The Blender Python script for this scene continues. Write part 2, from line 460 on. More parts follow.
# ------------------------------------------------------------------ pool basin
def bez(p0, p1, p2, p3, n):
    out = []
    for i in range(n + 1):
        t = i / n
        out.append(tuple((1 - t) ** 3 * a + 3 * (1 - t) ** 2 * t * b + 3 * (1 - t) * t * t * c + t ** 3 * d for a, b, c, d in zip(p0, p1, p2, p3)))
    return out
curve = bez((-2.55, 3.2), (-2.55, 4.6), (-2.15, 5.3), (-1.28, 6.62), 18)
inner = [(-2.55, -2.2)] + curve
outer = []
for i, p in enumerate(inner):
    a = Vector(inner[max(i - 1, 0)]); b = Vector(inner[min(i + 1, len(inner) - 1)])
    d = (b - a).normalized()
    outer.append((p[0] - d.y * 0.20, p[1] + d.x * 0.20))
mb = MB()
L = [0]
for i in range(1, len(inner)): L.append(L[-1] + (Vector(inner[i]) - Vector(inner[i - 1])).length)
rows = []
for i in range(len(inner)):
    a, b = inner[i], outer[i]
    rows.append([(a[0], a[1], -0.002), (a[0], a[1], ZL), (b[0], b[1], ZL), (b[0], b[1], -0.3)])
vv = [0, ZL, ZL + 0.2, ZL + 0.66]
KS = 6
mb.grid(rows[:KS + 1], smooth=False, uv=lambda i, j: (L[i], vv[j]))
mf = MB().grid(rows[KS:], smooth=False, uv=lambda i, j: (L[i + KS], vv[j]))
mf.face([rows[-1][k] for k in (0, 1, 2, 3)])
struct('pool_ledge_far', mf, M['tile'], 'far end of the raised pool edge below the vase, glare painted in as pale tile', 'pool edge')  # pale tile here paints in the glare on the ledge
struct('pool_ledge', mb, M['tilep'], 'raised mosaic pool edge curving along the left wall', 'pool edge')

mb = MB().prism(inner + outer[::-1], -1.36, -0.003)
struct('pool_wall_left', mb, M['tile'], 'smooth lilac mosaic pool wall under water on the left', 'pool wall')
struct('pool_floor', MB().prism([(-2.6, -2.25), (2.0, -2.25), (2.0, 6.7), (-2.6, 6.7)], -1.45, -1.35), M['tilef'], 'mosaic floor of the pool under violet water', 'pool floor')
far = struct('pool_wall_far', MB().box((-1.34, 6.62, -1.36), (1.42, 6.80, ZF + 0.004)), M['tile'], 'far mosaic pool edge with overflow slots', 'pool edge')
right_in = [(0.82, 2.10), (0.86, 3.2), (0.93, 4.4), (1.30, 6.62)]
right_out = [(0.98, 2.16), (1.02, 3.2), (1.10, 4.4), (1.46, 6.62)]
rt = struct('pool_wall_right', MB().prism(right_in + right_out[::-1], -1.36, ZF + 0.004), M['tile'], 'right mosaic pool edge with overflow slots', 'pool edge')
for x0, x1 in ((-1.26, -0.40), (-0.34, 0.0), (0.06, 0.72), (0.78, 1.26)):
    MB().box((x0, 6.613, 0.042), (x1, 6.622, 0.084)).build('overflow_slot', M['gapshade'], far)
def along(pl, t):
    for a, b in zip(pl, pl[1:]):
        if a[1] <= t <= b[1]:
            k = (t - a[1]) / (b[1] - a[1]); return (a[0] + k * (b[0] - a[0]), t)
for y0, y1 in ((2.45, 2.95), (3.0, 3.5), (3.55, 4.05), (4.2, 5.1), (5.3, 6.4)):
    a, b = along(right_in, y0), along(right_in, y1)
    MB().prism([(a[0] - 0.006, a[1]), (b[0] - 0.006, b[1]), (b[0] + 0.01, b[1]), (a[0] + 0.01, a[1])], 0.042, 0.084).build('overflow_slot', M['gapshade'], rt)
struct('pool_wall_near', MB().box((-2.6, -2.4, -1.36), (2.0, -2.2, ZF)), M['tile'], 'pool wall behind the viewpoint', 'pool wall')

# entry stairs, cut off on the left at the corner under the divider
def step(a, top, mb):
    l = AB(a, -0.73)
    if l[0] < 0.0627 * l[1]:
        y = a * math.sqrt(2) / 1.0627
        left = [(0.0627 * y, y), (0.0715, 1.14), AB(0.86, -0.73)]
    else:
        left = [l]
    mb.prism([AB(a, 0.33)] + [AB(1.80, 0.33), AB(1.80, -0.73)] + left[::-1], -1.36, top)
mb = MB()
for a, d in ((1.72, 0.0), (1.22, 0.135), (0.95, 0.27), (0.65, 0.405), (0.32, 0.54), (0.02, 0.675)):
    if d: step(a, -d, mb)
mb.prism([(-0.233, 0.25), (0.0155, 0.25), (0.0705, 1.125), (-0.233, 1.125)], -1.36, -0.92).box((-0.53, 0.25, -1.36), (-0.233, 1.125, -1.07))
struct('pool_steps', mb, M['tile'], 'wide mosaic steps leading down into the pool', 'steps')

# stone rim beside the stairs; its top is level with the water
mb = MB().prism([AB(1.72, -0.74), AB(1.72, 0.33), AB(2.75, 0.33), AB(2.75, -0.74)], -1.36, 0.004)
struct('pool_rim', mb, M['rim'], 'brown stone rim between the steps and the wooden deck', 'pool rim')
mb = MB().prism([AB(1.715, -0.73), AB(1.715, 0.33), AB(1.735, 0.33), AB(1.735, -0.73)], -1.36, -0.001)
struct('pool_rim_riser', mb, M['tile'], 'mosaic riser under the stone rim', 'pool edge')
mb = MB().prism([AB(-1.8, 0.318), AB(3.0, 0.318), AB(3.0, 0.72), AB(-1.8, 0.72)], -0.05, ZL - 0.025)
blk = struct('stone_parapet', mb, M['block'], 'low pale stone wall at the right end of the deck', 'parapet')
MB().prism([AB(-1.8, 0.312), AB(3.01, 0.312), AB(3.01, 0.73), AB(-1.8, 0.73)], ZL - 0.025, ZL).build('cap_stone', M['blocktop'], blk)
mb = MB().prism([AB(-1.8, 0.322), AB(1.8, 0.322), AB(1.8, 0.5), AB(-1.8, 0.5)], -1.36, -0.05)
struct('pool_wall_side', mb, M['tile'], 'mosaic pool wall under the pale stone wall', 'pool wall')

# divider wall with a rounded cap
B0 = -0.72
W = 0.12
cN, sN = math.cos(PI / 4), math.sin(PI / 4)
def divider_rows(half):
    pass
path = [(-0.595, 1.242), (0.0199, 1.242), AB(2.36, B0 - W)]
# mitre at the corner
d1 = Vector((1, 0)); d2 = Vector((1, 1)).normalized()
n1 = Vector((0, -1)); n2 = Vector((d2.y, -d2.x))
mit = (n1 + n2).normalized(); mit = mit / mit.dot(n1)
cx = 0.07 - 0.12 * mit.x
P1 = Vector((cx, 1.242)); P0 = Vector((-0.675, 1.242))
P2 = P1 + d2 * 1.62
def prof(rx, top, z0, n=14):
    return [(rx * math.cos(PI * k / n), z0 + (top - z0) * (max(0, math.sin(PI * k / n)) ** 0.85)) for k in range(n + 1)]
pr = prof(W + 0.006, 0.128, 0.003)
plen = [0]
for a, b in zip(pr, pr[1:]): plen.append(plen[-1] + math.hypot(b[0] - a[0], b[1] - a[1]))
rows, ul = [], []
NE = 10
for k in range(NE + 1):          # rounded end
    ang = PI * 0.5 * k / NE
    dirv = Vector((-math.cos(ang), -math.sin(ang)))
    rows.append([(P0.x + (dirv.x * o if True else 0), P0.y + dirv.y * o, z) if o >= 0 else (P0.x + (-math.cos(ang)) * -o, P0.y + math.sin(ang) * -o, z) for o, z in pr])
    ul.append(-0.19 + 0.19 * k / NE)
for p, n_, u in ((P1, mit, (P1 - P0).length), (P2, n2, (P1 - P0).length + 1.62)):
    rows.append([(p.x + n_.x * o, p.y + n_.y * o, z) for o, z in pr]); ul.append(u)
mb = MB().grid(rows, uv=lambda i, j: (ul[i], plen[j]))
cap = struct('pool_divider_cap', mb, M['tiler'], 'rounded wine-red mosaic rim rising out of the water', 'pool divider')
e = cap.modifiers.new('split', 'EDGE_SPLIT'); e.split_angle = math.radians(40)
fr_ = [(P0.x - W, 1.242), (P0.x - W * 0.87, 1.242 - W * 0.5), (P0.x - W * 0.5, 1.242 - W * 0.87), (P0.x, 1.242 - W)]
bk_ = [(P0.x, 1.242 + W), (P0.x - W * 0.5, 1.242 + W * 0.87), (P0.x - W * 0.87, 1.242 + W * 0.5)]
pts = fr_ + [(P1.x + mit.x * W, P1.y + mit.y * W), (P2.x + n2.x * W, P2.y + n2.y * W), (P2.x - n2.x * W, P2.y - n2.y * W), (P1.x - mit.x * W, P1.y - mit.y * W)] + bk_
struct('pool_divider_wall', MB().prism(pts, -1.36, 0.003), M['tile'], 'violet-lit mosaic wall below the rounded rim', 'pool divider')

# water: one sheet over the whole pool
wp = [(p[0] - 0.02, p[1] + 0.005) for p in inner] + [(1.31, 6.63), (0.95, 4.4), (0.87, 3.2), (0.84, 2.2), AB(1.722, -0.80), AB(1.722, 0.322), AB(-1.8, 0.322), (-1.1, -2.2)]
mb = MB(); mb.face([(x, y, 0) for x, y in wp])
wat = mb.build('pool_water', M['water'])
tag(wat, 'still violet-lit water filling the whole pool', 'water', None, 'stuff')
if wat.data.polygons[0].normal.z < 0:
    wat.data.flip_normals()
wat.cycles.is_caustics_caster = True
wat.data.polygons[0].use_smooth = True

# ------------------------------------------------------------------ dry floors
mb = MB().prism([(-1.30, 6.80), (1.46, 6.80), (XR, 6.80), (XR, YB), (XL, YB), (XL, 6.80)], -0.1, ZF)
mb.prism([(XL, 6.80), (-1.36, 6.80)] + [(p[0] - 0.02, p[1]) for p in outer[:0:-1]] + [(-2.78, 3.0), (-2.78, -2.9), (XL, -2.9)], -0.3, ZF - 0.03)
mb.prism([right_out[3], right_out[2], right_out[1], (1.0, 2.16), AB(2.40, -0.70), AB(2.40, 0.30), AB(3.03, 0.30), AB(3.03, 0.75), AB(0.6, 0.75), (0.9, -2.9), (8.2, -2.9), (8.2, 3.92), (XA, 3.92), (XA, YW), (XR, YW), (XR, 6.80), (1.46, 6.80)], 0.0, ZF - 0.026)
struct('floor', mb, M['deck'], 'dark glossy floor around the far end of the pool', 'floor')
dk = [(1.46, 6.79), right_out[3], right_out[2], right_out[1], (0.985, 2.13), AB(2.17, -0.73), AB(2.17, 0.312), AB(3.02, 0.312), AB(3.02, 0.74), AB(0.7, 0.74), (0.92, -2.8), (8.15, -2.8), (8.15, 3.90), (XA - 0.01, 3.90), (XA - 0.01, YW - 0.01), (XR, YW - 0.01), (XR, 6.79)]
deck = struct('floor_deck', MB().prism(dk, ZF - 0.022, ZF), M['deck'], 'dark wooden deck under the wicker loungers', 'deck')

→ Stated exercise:
Solely the line containing "struct('pool_ledge', mb, M['tilep'], 'raised", the line containing "viewpoint', 'pool wall')", and the lines between them are to be given again, exactly as written.

→ Problem solution:
struct('pool_ledge', mb, M['tilep'], 'raised mosaic pool edge curving along the left wall', 'pool edge')

mb = MB().prism(inner + outer[::-1], -1.36, -0.003)
struct('pool_wall_left', mb, M['tile'], 'smooth lilac mosaic pool wall under water on the left', 'pool wall')
struct('pool_floor', MB().prism([(-2.6, -2.25), (2.0, -2.25), (2.0, 6.7), (-2.6, 6.7)], -1.45, -1.35), M['tilef'], 'mosaic floor of the pool under violet water', 'pool floor')
far = struct('pool_wall_far', MB().box((-1.34, 6.62, -1.36), (1.42, 6.80, ZF + 0.004)), M['tile'], 'far mosaic pool edge with overflow slots', 'pool edge')
right_in = [(0.82, 2.10), (0.86, 3.2), (0.93, 4.4), (1.30, 6.62)]
right_out = [(0.98, 2.16), (1.02, 3.2), (1.10, 4.4), (1.46, 6.62)]
rt = struct('pool_wall_right', MB().prism(right_in + right_out[::-1], -1.36, ZF + 0.004), M['tile'], 'right mosaic pool edge with overflow slots', 'pool edge')
for x0, x1 in ((-1.26, -0.40), (-0.34, 0.0), (0.06, 0.72), (0.78, 1.26)):
    MB().box((x0, 6.613, 0.042), (x1, 6.622, 0.084)).build('overflow_slot', M['gapshade'], far)
def along(pl, t):
    for a, b in zip(pl, pl[1:]):
        if a[1] <= t <= b[1]:
            k = (t - a[1]) / (b[1] - a[1]); return (a[0] + k * (b[0] - a[0]), t)
for y0, y1 in ((2.45, 2.95), (3.0, 3.5), (3.55, 4.05), (4.2, 5.1), (5.3, 6.4)):
    a, b = along(right_in, y0), along(right_in, y1)
    MB().prism([(a[0] - 0.006, a[1]), (b[0] - 0.006, b[1]), (b[0] + 0.01, b[1]), (a[0] + 0.01, a[1])], 0.042, 0.084).build('overflow_slot', M['gapshade'], rt)
struct('pool_wall_near', MB().box((-2.6, -2.4, -1.36), (2.0, -2.2, ZF)), M['tile'], 'pool wall behind the viewpoint', 'pool wall')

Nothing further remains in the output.